There are mountains you can only look at, and others that get under your skin.
The Brenta Dolomites, a UNESCO World Heritage Site since 2009, belong to the latter. They are the wildest heart of Trentino, where the rock tells stories of mountaineering and the light seems to have a soul.
These mountains were born 250 million years ago, when in place of the peaks there was a tropical atoll in a warm sea. Then, the clash between continental plates brought that seabed of petrified corals to the surface. Thus dolomite was born, the pale rock that takes its name from the French geologist Déodat de Dolomieu.
Because of the color of their stone, these mountains have long been known as the Pale Mountains. A legend tells that an earthly prince, in love with the moon princess, could live with her only after the forest gnomes stretched a veil of moonlight over the mountains.
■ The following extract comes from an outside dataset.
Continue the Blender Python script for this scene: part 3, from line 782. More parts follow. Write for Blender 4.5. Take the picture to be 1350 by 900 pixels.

Since then, the Dolomites have shone with a light that seems to come from the sky.
Here, at sunset, something magical happens: the white walls ignite in pink, orange, and gold. It is the enrosadira, when the Dolomites seem to catch fire with light. The sun’s rays, refracting on the dolomite, color the peaks, offering a brief but unforgettable spectacle.
Among these vertical walls, the history of Trentino mountaineering was born. In 1864 the Englishman John Ball was the first to climb Cima Tosa, the highest peak of the group, opening the way for generations of mountaineers. Today, anyone who walks the trails of the Brenta Dolomites follows in the footsteps of those pioneers and breathes the same freedom.
Cima Tosa, Cima Brenta, and Cima d’Ambiéz are much more than mountains: they are living presences, telling the silence and grandeur of nature, and teaching you to stop, to listen.
The Brenta Dolomites are not just crossed: they are lived. They ask you to stop, look at them, and let them enter your heart.